### Your instructions
Copy all lines that contain the word "scene".
## Start
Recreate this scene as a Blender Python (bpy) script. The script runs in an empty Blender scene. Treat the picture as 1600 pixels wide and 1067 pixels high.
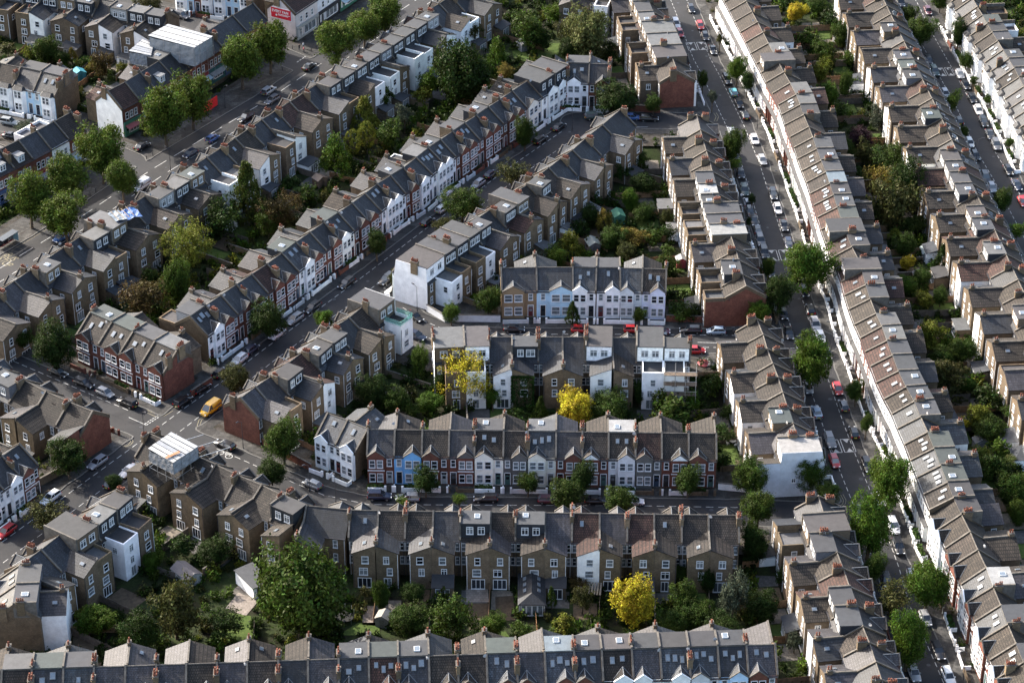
import bpy, math, random
import numpy as np
from mathutils import Vector, Matrix
R = random.Random(7)
rad = math.radians
scene = bpy.context.scene
COL = scene.collection

# ------------------------------------------------------------------ camera, sky, sun, exposure
PITCH = 32.0; CAMH = 280.0; FPX = 4000.0
cam_d = bpy.data.cameras.new('camera'); cam = bpy.data.objects.new('camera', cam_d); COL.objects.link(cam)
cam_d.sensor_width = 36.0; cam_d.lens = 36.0 * FPX / 1600.0
cam_d.clip_start = 1.0; cam_d.clip_end = 6000.0
cam.location = (0, 0, CAMH); cam.rotation_euler = (rad(90 - PITCH), 0, 0)
scene.camera = cam

SUN_EL = 29.0
SUN_DIR = Vector((-0.81, 0.585, 0)).normalized()        # horizontal direction towards the sun
world = bpy.data.worlds.new('World'); scene.world = world; world.use_nodes = True
wn = world.node_tree.nodes; wl = world.node_tree.links
sky = wn.new('ShaderNodeTexSky'); sky.sky_type = 'NISHITA'; sky.sun_disc = False
sky.sun_elevation = rad(SUN_EL); sky.sun_rotation = math.atan2(SUN_DIR.x, SUN_DIR.y)
sky.air_density = 1.0; sky.dust_density = 3.5; sky.ozone_density = 0.5
bg = wn['Background']; bg.inputs['Strength'].default_value = 0.13
wl.new(sky.outputs['Color'], bg.inputs['Color'])
sun_d = bpy.data.lights.new('sun', 'SUN'); sun = bpy.data.objects.new('sun', sun_d); COL.objects.link(sun)
sun_d.energy = 3.3; sun_d.angle = rad(0.6); sun_d.color = (1.0, 0.93, 0.84)
sd = Vector((SUN_DIR.x * math.cos(rad(SUN_EL)), SUN_DIR.y * math.cos(rad(SUN_EL)), math.sin(rad(SUN_EL))))
sun.rotation_euler = (-sd).to_track_quat('-Z', 'Y').to_euler()
sun.location = (-200, 500, 300)
vs = scene.view_settings
vs.view_transform = 'Standard'; vs.look = 'None'; vs.exposure = 2.1; vs.gamma = 1.0; vs.use_curve_mapping = False

_s, _c = math.sin(rad(PITCH)), math.cos(rad(PITCH))
def P(px, py, z=0.0):
    """ground (or height z) position of a spot surveyed on the photograph"""
    a = (px - 800.0) / FPX; b = -(py - 533.5) / FPX
    d = Vector((a, b * _s + _c, b * _c - _s))
    t = (z - CAMH) / d.z
    return Vector((d.x * t, d.y * t, z))
def proj(p):
    v = Vector(p) - Vector((0, 0, CAMH))
    zc = v.y * _c - v.z * _s
    return 800 + FPX * v.x / zc, 533.5 - FPX * (v.y * _s + v.z * _c) / zc

# ------------------------------------------------------------------ materials
def srgb(r, g, b):
    f = lambda v: (v / 255 / 12.92) if v / 255 <= 0.04045 else ((v / 255 + 0.055) / 1.055) ** 2.4
    return (f(r), f(g), f(b), 1.0)
class NT:
    def __init__(s, name):
        s.m = bpy.data.materials.new(name); s.m.use_nodes = True
        s.t = s.m.node_tree; s.n = s.t.nodes; s.l = s.t.links
        s.b = s.n['Principled BSDF']
    def new(s, typ, **kw):
        n = s.n.new(typ)
        for k, v in kw.items(): setattr(n, k, v)
        return n
    def link(s, a, b): s.l.new(a, b)
    def set(s, node, **kw):
        for k, v in kw.items():
            node.inputs[k.replace('_', ' ')].default_value = v
    def noise(s, vec, scale, detail=3.0, rough=0.6):
        n = s.new('ShaderNodeTexNoise'); n.inputs['Scale'].default_value = scale
        n.inputs['Detail'].default_value = detail; n.inputs['Roughness'].default_value = rough
        if vec: s.link(vec, n.inputs['Vector'])
        return n.outputs['Fac']
    def ramp(s, fac, pts):
        n = s.new('ShaderNodeValToRGB'); e = n.color_ramp.elements
        while len(e) < len(pts): e.new(0.5)
        for i, (p, c) in enumerate(pts):
            e[i].position = p; e[i].color = c if len(c) == 4 else (*c, 1)
        s.link(fac, n.inputs['Fac']); return n.outputs['Color']
    def mix(s, a, b, fac, mode='MIX'):
        n = s.new('ShaderNodeMix'); n.data_type = 'RGBA'; n.blend_type = mode
        for sock, v in ((n.inputs['Factor'], fac), (n.inputs[6], a), (n.inputs[7], b)):
            if hasattr(v, 'is_linked'): s.link(v, sock)
            else: sock.default_value = v
        return n.outputs[2]
    def math(s, op, a, b=None):
        n = s.new('ShaderNodeMath', operation=op)
        for sock, v in zip(n.inputs, (a, b)):
            if v is None: continue
            if hasattr(v, 'is_linked'): s.link(v, sock)
            else: sock.default_value = v
        return n.outputs[0]
    def objcol(s):
        if not hasattr(s, '_oi'): s._oi = s.new('ShaderNodeObjectInfo')
        return s._oi.outputs['Color']
    def objrand(s):
        s.objcol(); return s._oi.outputs['Random']
    def co(s, which='Object'):
        if not hasattr(s, '_tc'): s._tc = s.new('ShaderNodeTexCoord')
        return s._tc.outputs[which]
    def worldpos(s):
        g = s.new('ShaderNodeNewGeometry'); return g.outputs['Position']
    def bump(s, h, strength=0.3, dist=0.05):
        n = s.new('ShaderNodeBump'); n.inputs['Strength'].default_value = strength
        n.inputs['Distance'].default_value = dist
        s.link(h, n.inputs['Height']); s.link(n.outputs['Normal'], s.b.inputs['Normal'])
    def out(s, col, rough=0.8, spec=0.3, metal=0.0):
        if hasattr(col, 'is_linked'): s.link(col, s.b.inputs['Base Color'])
        else: s.b.inputs['Base Color'].default_value = col
        s.b.inputs['Roughness'].default_value = rough
        s.b.inputs['Specular IOR Level'].default_value = spec
        s.b.inputs['Metallic'].default_value = metal
        return s.m
def grey(v): return (v, v, v, 1)
MAT = {}
def tint_mat(name, rough=0.8, spec=0.3, lo=0.75, hi=1.2, sc=1.2, fine=9.0, metal=0.0, flo=0.85, fhi=1.15):
    """surface whose own colour is set per object, with broad weathering and fine grain"""
    t = NT(name); w = t.worldpos()
    a = t.ramp(t.noise(w, sc, 4), [(0.3, grey(lo)), (0.7, grey(hi))])
    b = t.ramp(t.noise(w, fine, 3), [(0.3, grey(flo)), (0.7, grey(fhi))])
    c = t.mix(t.mix(t.objcol(), a, 1.0, 'MULTIPLY'), b, 1.0, 'MULTIPLY')
    MAT[name] = t.out(c, rough, spec, metal); return t
tint_mat('painted_render', 0.75, 0.3, 0.78, 1.04, 0.7, 5.0, flo=0.93, fhi=1.04)
tint_mat('trim_paint', 0.6, 0.3, 0.9, 1.05)
tint_mat('metal_paint', 0.45, 0.5, 0.9, 1.1)
tint_mat('cladding', 0.7, 0.3, 0.8, 1.2, 2.0)
tint_mat('timber', 0.8, 0.2, 0.65, 1.3, 1.5, 12.0)
tint_mat('sheeting', 0.5, 0.4, 0.8, 1.1, 1.2, 4.0)
def roofing(name, wdt, hgt, mortar, lich, rough):
    t = NT(name); t.co()
    sx = t.new('ShaderNodeSeparateXYZ'); t.link(t.co('Object'), sx.inputs[0])
    sn = t.new('ShaderNodeSeparateXYZ'); t.link(t.co('Normal'), sn.inputs[0])
    side = t.math('GREATER_THAN', t.math('ABSOLUTE', sn.outputs[0]), t.math('ABSOLUTE', sn.outputs[1]))
    along = t.new('ShaderNodeMix'); t.link(side, along.inputs['Factor'])
    t.link(sx.outputs[0], along.inputs[2]); t.link(sx.outputs[1], along.inputs[3])
    cb = t.new('ShaderNodeCombineXYZ'); t.link(along.outputs[0], cb.inputs[0])
    t.link(t.math('MULTIPLY', sx.outputs[2], 1.5), cb.inputs[1])
    br = t.new('ShaderNodeTexBrick'); t.link(cb.outputs[0], br.inputs['Vector'])
    t.set(br, Color1=grey(0.80), Color2=grey(1.2), Mortar=grey(0.22), Scale=1.0)
    br.inputs['Mortar Size'].default_value = mortar; br.inputs['Mortar Smooth'].default_value = 0.3
    br.inputs['Brick Width'].default_value = wdt; br.inputs['Row Height'].default_value = hgt
    w = t.worldpos()
    broad = t.ramp(t.noise(w, 0.8, 5, 0.7), [(0.3, grey(0.62)), (0.7, grey(1.3))])
    fine = t.ramp(t.noise(w, 5.0, 4, 0.7), [(0.32, grey(0.58)), (0.68, grey(1.4))])
    c = t.mix(t.mix(t.objcol(), br.outputs['Color'], 1.0, 'MULTIPLY'), broad, 1.0, 'MULTIPLY')
    c = t.mix(c, fine, 1.0, 'MULTIPLY')
    mp = t.new('ShaderNodeMapping'); mp.inputs['Scale'].default_value = (1.6, 0.16, 1); t.link(cb.outputs[0], mp.inputs['Vector'])
    c = t.mix(c, t.ramp(t.noise(mp.outputs[0], 1.6, 4, 0.6), [(0.32, grey(0.7)), (0.68, grey(1.25))]), 1.0, 'MULTIPLY')
    vo = t.new('ShaderNodeTexVoronoi'); vo.inputs['Scale'].default_value = 0.7; vo.distance = 'CHEBYCHEV'; t.link(cb.outputs[0], vo.inputs['Vector'])
    c = t.mix(c, t.ramp(vo.outputs['Color'], [(0.1, grey(0.72)), (0.5, grey(1.0)), (0.9, grey(1.22))]), 0.8, 'MULTIPLY')
    li = t.ramp(t.noise(w, 3.2, 6, 0.75), [(0.58, grey(0)), (0.72, grey(1))])
    c = t.mix(c, (0.078, 0.074, 0.064, 1), t.math('MULTIPLY', li, lich))
    t.bump(br.outputs['Fac'], 0.5, 0.04)
    MAT[name] = t.out(c, rough, 0.35)
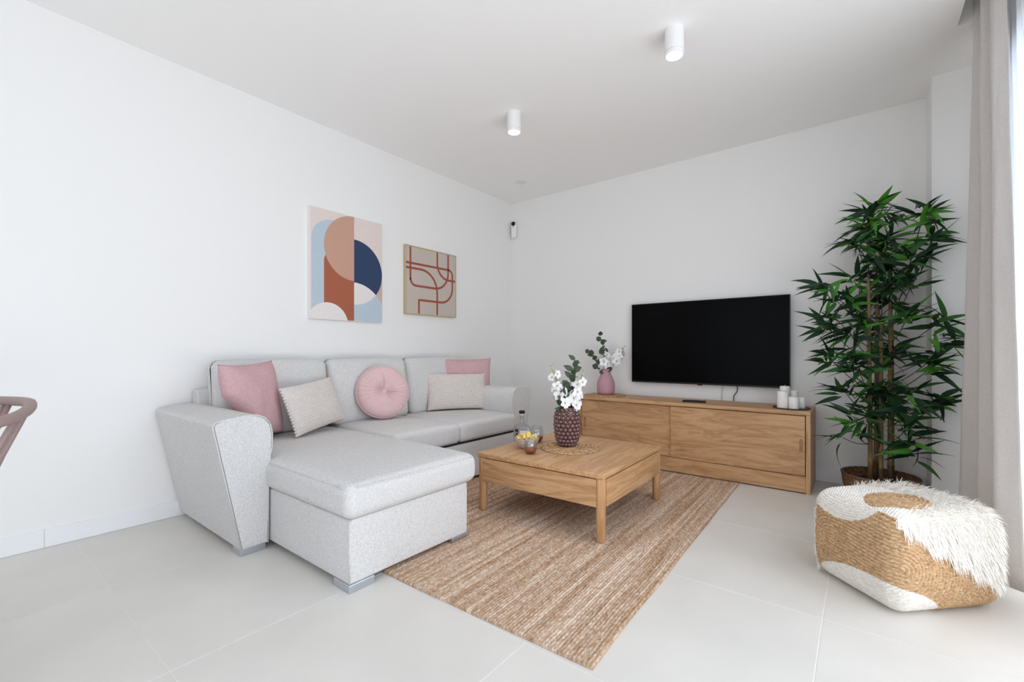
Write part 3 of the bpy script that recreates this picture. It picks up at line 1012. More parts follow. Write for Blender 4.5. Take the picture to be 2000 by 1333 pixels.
## End
### Response below
Recreate this scene as a Blender Python (bpy) script. The script runs in an empty Blender scene. Treat the picture as 1600 pixels wide and 1067 pixels high.
scene = bpy.context.scene
COL = scene.collection
scene.camera = cam
world = bpy.data.worlds.new('World'); scene.world = world; world.use_nodes = True
vs = scene.view_settings